I'm not getting it. What stops you from simply using <a href="http://www.cat.com/contact.php">Contact Form on the Main Site</a> Code (markup):
That's for regular links without the subdomain... and in that case, I'd just use a relative link. I was referring to links with the subdomain. Using a variable makes it easy to update the links if the domain changes. Hardcoding a lot of links like that in is a stupid idea.
I will just use absolute links on the subdomain then. If I have a stylesheet and am calling it to a subdomain with an absolute link and the stylesheet has relative links in it. e.g. /header.jpg, then will this be found? I think it will, but I'm not sure.

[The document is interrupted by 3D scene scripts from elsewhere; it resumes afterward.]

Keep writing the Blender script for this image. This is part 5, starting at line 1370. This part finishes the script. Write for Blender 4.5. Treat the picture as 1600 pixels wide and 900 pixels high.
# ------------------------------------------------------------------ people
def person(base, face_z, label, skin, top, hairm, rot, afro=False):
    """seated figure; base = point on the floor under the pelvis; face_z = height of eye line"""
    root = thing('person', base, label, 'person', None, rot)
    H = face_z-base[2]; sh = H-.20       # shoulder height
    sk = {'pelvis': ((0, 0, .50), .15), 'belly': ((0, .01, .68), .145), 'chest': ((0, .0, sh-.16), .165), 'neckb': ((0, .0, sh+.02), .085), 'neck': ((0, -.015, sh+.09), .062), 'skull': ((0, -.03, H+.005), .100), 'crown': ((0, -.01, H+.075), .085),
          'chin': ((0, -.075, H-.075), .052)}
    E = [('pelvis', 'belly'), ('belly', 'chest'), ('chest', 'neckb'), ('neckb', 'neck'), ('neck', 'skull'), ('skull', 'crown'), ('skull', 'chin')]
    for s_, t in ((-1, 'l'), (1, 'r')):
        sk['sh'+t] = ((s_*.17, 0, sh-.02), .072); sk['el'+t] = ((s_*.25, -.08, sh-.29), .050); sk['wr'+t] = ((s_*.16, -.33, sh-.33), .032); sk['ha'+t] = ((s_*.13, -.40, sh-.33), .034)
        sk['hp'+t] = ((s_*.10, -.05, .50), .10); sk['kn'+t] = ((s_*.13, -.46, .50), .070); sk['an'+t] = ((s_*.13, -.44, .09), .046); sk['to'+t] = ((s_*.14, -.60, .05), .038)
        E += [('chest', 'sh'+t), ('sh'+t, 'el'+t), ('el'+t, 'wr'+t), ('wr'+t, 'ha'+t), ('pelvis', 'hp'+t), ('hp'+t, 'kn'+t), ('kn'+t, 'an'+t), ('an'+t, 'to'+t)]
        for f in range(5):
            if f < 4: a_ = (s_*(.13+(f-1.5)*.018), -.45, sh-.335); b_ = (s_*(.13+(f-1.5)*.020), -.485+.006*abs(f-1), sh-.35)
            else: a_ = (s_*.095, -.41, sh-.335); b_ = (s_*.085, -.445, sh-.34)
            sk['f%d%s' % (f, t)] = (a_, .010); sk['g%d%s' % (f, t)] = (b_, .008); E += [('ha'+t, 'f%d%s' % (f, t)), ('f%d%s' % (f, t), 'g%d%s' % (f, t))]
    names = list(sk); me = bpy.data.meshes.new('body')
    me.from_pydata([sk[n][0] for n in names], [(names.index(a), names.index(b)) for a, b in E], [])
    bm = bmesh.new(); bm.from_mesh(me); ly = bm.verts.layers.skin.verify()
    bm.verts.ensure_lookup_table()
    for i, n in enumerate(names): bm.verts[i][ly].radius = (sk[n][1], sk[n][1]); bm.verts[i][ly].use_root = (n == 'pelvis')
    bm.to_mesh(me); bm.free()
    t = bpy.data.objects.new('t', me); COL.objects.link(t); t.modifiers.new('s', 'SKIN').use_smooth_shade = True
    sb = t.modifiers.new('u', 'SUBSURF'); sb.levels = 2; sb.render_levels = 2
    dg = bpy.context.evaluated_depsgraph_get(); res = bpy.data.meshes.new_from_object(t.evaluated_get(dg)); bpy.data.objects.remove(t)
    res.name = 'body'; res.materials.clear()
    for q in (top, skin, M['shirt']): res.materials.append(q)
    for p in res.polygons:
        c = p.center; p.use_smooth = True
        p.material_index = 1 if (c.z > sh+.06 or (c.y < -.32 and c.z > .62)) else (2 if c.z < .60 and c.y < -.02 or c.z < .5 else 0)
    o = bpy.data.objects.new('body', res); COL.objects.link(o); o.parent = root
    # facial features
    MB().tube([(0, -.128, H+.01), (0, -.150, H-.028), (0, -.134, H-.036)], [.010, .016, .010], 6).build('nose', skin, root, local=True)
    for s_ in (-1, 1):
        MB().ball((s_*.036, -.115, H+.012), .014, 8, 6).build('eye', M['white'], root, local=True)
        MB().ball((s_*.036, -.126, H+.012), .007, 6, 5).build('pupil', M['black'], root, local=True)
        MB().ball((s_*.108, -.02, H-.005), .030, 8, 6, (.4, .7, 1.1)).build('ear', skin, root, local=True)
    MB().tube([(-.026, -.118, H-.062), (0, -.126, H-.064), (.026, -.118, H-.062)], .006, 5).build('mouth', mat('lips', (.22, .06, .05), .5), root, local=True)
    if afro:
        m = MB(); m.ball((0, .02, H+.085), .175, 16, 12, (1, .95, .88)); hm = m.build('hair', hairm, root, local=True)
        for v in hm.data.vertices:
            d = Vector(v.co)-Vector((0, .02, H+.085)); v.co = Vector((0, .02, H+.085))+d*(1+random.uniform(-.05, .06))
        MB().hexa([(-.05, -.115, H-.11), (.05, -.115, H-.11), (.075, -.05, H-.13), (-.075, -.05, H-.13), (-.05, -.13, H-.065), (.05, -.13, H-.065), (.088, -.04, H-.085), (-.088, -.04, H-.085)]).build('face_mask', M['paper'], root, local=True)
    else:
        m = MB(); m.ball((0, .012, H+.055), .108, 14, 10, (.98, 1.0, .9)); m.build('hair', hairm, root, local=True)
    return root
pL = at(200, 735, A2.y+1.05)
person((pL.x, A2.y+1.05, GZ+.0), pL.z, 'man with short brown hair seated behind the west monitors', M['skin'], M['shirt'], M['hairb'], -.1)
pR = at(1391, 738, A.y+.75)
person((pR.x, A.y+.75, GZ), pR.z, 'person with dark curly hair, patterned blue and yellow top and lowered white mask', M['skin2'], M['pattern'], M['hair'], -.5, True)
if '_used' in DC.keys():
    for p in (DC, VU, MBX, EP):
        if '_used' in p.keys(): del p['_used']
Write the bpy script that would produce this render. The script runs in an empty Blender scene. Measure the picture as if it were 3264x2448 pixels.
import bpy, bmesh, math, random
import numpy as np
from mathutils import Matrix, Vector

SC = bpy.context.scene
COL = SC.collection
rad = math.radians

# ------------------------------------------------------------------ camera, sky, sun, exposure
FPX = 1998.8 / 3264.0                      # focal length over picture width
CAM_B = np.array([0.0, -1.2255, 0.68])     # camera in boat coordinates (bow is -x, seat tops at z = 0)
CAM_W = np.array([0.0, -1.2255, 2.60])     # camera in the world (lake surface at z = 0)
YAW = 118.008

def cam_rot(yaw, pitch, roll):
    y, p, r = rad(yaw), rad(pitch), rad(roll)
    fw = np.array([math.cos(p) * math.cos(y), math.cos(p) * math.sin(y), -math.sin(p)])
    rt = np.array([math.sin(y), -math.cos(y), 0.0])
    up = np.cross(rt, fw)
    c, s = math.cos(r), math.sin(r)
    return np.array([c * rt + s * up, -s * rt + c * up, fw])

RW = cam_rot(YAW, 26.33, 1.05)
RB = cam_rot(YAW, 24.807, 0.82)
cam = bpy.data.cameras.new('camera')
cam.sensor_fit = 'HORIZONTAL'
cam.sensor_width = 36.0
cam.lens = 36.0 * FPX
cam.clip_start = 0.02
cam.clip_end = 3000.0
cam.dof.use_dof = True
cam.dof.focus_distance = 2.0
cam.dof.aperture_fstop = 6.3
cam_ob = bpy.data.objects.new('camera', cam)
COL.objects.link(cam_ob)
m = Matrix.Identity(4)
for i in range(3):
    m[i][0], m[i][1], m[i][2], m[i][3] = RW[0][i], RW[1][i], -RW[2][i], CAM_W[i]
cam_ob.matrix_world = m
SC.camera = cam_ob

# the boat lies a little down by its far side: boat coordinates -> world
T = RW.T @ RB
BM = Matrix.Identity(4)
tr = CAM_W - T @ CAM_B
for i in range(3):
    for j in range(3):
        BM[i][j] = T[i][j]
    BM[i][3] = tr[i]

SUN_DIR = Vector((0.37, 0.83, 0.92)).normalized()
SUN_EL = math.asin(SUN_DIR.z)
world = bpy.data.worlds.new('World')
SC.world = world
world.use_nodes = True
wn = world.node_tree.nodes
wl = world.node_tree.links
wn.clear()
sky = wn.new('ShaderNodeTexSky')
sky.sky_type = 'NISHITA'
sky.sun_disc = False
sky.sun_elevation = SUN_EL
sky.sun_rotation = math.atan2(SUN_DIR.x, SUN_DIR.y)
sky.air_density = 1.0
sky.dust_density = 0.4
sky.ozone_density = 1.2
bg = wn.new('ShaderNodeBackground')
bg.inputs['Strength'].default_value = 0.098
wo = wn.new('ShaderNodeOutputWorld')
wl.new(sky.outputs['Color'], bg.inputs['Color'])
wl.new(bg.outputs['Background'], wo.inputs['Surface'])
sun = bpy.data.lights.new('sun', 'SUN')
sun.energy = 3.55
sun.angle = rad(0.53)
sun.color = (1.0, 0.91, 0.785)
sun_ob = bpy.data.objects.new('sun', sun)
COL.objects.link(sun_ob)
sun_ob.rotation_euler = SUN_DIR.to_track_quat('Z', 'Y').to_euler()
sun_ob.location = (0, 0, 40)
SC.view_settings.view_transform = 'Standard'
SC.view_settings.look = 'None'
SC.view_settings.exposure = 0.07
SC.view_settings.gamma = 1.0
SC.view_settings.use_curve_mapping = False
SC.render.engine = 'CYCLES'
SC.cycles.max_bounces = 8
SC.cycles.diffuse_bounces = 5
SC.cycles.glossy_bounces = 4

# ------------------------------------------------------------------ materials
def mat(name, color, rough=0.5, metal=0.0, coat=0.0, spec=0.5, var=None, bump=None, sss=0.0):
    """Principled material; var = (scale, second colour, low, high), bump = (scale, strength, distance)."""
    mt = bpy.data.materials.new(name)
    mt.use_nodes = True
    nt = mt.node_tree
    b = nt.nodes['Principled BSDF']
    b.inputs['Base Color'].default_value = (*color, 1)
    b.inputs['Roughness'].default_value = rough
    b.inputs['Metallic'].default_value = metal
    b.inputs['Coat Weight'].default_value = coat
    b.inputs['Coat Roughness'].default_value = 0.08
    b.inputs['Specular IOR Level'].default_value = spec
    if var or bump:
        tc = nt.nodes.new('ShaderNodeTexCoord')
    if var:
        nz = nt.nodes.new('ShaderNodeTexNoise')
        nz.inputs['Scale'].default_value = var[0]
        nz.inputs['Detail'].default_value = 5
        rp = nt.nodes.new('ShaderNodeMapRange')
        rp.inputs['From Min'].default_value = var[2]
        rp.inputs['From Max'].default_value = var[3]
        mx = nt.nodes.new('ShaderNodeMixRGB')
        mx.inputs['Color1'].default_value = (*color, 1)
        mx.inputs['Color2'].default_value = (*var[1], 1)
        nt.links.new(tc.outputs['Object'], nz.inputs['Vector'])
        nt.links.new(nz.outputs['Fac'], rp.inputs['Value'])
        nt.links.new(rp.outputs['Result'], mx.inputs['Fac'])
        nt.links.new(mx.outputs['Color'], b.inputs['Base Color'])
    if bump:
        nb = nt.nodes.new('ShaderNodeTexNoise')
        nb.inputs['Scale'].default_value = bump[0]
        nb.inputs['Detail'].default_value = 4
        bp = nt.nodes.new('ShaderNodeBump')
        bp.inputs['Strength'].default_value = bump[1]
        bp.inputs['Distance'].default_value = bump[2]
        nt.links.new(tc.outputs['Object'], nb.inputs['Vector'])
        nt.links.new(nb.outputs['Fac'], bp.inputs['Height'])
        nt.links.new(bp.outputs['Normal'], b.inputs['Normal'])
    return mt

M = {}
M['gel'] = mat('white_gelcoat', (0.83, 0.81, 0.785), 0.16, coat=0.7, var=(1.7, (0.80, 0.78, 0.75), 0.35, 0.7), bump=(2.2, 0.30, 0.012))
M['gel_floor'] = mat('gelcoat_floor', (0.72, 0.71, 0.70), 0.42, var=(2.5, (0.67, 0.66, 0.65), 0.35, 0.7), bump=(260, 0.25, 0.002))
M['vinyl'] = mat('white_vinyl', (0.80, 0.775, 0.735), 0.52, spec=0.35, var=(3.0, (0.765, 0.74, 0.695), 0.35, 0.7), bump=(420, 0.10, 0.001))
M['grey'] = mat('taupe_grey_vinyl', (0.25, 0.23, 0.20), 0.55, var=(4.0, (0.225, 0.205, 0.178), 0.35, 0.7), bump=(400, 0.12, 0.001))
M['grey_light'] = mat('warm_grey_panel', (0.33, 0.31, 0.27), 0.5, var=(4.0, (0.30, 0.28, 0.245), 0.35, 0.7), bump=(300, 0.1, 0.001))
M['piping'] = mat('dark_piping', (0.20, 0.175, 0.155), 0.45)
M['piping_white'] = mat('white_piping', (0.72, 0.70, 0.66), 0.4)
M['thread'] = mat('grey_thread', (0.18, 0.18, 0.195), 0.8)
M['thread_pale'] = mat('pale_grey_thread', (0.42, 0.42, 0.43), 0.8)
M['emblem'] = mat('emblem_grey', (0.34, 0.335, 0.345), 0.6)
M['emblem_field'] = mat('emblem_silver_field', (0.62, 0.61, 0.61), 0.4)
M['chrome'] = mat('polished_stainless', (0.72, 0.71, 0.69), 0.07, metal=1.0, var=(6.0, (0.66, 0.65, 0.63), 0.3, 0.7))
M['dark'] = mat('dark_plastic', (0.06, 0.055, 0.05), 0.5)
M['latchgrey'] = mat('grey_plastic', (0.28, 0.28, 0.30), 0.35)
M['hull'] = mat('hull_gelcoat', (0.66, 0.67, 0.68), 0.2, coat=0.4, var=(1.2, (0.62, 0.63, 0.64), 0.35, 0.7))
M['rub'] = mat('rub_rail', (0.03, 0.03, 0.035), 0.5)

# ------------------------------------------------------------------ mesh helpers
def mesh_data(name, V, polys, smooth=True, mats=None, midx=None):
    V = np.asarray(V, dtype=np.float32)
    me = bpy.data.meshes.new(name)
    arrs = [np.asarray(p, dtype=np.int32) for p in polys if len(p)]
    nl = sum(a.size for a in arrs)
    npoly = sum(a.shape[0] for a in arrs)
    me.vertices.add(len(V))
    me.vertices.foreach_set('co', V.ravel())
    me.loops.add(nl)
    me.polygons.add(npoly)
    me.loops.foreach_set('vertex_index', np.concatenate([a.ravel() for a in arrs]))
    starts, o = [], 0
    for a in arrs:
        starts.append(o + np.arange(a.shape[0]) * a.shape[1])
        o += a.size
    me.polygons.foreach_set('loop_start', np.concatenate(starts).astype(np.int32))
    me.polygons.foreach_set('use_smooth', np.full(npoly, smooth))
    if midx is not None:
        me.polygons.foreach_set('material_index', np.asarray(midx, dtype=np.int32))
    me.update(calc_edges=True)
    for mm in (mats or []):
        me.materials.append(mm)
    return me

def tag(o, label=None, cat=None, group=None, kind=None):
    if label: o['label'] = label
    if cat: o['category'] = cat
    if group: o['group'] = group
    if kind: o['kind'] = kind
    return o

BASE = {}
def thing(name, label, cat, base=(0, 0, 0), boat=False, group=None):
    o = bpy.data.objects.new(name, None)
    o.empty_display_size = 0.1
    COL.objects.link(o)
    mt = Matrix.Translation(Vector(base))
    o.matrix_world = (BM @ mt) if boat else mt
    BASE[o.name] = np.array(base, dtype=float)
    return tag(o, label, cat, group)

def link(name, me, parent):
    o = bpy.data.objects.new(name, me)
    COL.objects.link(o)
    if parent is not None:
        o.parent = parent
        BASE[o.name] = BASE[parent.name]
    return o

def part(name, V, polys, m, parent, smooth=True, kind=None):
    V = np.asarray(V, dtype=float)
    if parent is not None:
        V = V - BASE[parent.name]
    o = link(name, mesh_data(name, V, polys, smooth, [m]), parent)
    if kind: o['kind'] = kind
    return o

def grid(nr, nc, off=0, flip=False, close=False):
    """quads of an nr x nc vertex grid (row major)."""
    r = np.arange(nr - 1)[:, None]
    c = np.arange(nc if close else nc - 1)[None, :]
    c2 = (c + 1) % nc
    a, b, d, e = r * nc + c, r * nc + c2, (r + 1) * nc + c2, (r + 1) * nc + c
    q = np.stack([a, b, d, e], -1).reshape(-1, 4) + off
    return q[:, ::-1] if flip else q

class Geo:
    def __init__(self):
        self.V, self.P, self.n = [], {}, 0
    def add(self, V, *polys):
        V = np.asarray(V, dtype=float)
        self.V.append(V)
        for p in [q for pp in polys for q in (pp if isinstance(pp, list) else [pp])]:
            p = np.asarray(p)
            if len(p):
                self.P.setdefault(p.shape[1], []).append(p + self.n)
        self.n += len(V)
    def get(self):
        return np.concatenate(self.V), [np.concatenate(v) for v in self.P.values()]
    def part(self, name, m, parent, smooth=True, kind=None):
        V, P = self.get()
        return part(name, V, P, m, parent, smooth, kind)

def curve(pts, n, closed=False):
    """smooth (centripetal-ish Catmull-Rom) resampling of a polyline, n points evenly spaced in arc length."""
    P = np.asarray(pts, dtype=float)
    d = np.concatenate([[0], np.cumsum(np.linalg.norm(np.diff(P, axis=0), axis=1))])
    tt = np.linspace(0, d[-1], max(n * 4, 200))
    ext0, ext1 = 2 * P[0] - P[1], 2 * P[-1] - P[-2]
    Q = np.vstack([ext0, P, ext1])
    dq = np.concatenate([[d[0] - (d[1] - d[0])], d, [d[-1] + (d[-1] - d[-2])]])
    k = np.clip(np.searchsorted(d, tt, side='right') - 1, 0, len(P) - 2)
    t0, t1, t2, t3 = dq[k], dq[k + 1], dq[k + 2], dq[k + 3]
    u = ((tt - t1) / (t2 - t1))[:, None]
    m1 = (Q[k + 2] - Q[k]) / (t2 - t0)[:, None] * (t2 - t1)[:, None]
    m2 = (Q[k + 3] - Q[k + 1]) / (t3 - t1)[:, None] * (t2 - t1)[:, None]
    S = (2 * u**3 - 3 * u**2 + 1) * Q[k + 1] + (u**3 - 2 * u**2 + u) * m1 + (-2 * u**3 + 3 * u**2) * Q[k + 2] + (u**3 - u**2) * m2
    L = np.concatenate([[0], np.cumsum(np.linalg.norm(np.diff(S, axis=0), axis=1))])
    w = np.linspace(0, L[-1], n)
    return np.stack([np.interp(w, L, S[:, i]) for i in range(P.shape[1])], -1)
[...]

Well this is where I started: So I assumed the following picture: fadetoblack22 has got a main website, and a second one which uses a subdomain. He wants to have a single contact form which is located on the main site, so he wants a way to link to it. He MUST use an absolute URL in this case. No, you couldn't. That is an incorrect method since it's rather a full path to the file on the server, not a web link. You have to accept it. Best you can do is set up a PHP variable like $url = 'http://www.cat.com'; PHP: And then reference it in the files whenever an absolute link to the main website is required, (although it doesn't really make much sense if you plan to use it on 2-3 links only...) like: <a href="<?php echo $url ?>/contact.php">Contact Us</a> Code (markup): Oh wait, does your webhost use cPanel control panel? If so, then for each of your subdomains it assigns a subfolder inside the main domain's root directory, that's true. As a result, your main website can use the files that belong to the subdomains. The other way round is NOT possible however.
Thanks for the help. I will have to use absolute links then. There is quite a lot because it is the whole structure of the site. Plus it is calling php includes from the main that have relative links, so they then don't work. It is cPanel, but the main site is an addon domain and the subdomain is a folder along side it rather than in it.